▶ **Data provided**
>> START

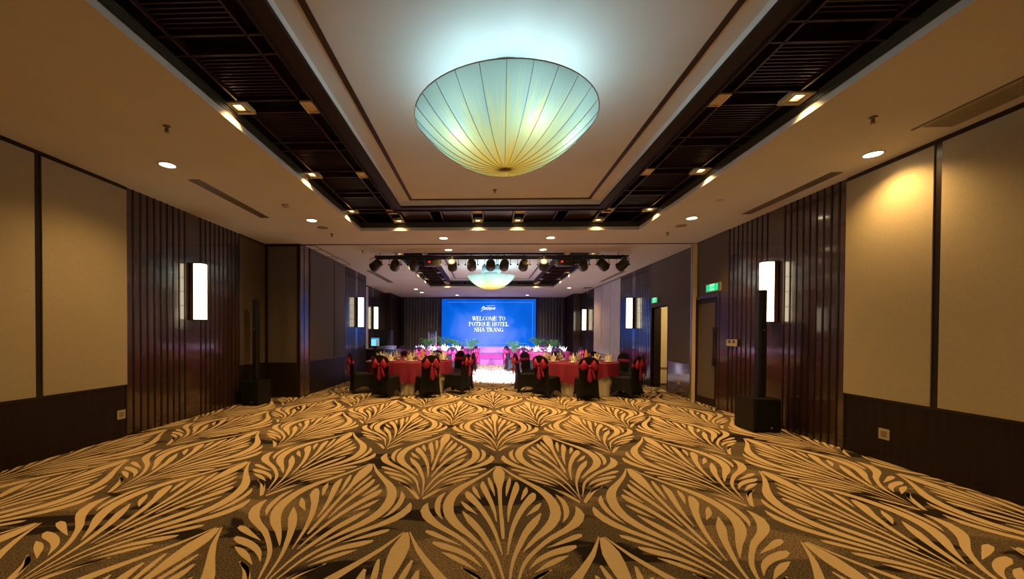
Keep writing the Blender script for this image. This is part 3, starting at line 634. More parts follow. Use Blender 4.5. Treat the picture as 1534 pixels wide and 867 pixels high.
def moving_bar(x, label):
    t = thing('stage_effect_light', (x, 9.72, 3.30), label, 'effect light')
    q = MB(); q.prism([(-.19, -.05), (-.17, -.10), (.17, -.10), (.19, -.05), (.19, .05), (.17, .10), (-.17, .10), (-.19, .05)], lambda a, b, c: (a, b, c), -.22, -.07); q.build('housing', CANM, t)
    q = MB(); q.box(-.215, -.2, -.02, .02, -.16, .0); q.box(.2, .215, -.02, .02, -.16, .0); q.box(-.215, .215, -.02, .02, -.01, .01); q.build('bracket', DARK, t)
    q = MB(); q.box(-.09, -.04, -.104, -.098, -.14, -.11); q.build('red_display', REDL, t)
    q = MB(); q.box(.03, .10, -.104, -.098, -.135, -.105); q.build('control_panel', FASC, t)
moving_bar(-1.28, 'black box effect light with red display on the left of the bar')
moving_bar(1.89, 'black box effect light with red display on the right of the bar')
for i, (x, tx, ty, e, c) in enumerate(((-2.2, -1.6, 15.6, .8, LAV), (-.33, .1, 15.6, 1.2, LAV), (.93, .4, 13.8, 1.2, (.66, .62, 1)), (2.81, 2.4, 15.6, .8, LAV))):
    lamp('stage_beam', 'SPOT', (x, 9.95, 3.0), P_STAGE*e, c, None, .08, 46, .9, (tx, ty, 0))

# ------------------------------------------------------------ stage, screen, curtains
t = thing('stage_platform', (.2, 20.6, 0), 'low stage with magenta cloth front below the blue screen', 'stage')
q = MB(); q.box(-3.2, 3.4, -1.0, .80, .74, .80); q.build('stage_deck', mat('stage_deck_pale', (.55, .42, .55), .5), t)
q = MB(); q.grid(lambda u, v: (-3.2+6.6*u, -1.01-.012*sin(u*260)-.0*v, .02+.74*v), 520, 1); q.build('stage_skirt', MAG, t)
t = thing('stage_steps', (.33, 19.35, 0), 'two pink steps leading up to the stage, top riser pale from screen light', 'steps')
q = MB(); q.box(-.55, .55, -.30, .0, 0, .25); q.box(-.55, .55, .0, .25, 0, .51); q.build('step_block', MAG, t)
q = MB(); q.box(-.57, .57, -.32, .0, .25, .275); q.box(-.57, .57, -.02, .25, .51, .535); q.build('step_tread', mat('tread_dark', (.06, .03, .08), .4), t)
q = MB(); q.box(-.55, .55, -.305, -.301, .02, .23); q.build('riser_panel', mat('riser_pink', (.22, .02, .12), .5), t)
q = MB(); q.box(-.60, .72, .215, .228, .545, .80); q.build('upper_riser', mat('screenlit_riser_pink', (.30, .09, .22), .5), t)  # paler than the stage cloth: light from the screen put into the colour

def led_material():
    m = bpy.data.materials.new('led_picture'); m.use_nodes = True; nt = m.node_tree; nt.nodes.clear(); L = nt.links.new
    out = N(m, 'ShaderNodeOutputMaterial'); em = N(m, 'ShaderNodeEmission'); em.inputs[1].default_value = 1.2
    tc = N(m, 'ShaderNodeTexCoord'); mp = N(m, 'ShaderNodeMapping'); mp.inputs['Scale'].default_value = (.55, 1, .55)
    no = N(m, 'ShaderNodeTexNoise'); no.inputs['Scale'].default_value = 1.0; no.inputs['Detail'].default_value = 3; no.inputs['Distortion'].default_value = .8
    L(tc.outputs['Object'], mp.inputs[0]); L(mp.outputs[0], no.inputs['Vector'])
    gr = N(m, 'ShaderNodeTexGradient', gradient_type='SPHERICAL'); m2 = N(m, 'ShaderNodeMapping'); m2.inputs['Scale'].default_value = (.42, 1, .50); m2.inputs['Location'].default_value = (0, 0, .28)
    L(tc.outputs['Object'], m2.inputs[0]); L(m2.outputs[0], gr.inputs[0])
    a = N(m, 'ShaderNodeMath', operation='MULTIPLY_ADD'); a.inputs[1].default_value = .75; L(gr.outputs[0], a.inputs[0])
    b = N(m, 'ShaderNodeMath', operation='MULTIPLY_ADD'); b.inputs[1].default_value = .9; b.inputs[2].default_value = -.32; L(no.outputs['Fac'], b.inputs[0]); L(b.outputs[0], a.inputs[2])
    cr = N(m, 'ShaderNodeValToRGB'); e = cr.color_ramp.elements; e[0].position = 0; e[0].color = (.0, .075, .50, 1); e[1].position = .85; e[1].color = (.17, .28, .95, 1)
    k = e.new(.3); k.color = (.005, .13, .72, 1)
    L(a.outputs[0], cr.inputs[0]); L(cr.outputs[0], em.inputs[0]); L(em.outputs[0], out.inputs[0])
    return m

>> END

▶ **What you should do**
Write out, word for word, the lines from the start of the data through the one holding "(tx, ty, 0))". Omit pictures.

▶ **Exercise response**
Keep writing the Blender script for this image. This is part 3, starting at line 634. More parts follow. Use Blender 4.5. Treat the picture as 1534 pixels wide and 867 pixels high.
def moving_bar(x, label):
    t = thing('stage_effect_light', (x, 9.72, 3.30), label, 'effect light')
    q = MB(); q.prism([(-.19, -.05), (-.17, -.10), (.17, -.10), (.19, -.05), (.19, .05), (.17, .10), (-.17, .10), (-.19, .05)], lambda a, b, c: (a, b, c), -.22, -.07); q.build('housing', CANM, t)
    q = MB(); q.box(-.215, -.2, -.02, .02, -.16, .0); q.box(.2, .215, -.02, .02, -.16, .0); q.box(-.215, .215, -.02, .02, -.01, .01); q.build('bracket', DARK, t)
    q = MB(); q.box(-.09, -.04, -.104, -.098, -.14, -.11); q.build('red_display', REDL, t)
    q = MB(); q.box(.03, .10, -.104, -.098, -.135, -.105); q.build('control_panel', FASC, t)
moving_bar(-1.28, 'black box effect light with red display on the left of the bar')
moving_bar(1.89, 'black box effect light with red display on the right of the bar')
for i, (x, tx, ty, e, c) in enumerate(((-2.2, -1.6, 15.6, .8, LAV), (-.33, .1, 15.6, 1.2, LAV), (.93, .4, 13.8, 1.2, (.66, .62, 1)), (2.81, 2.4, 15.6, .8, LAV))):
    lamp('stage_beam', 'SPOT', (x, 9.95, 3.0), P_STAGE*e, c, None, .08, 46, .9, (tx, ty, 0))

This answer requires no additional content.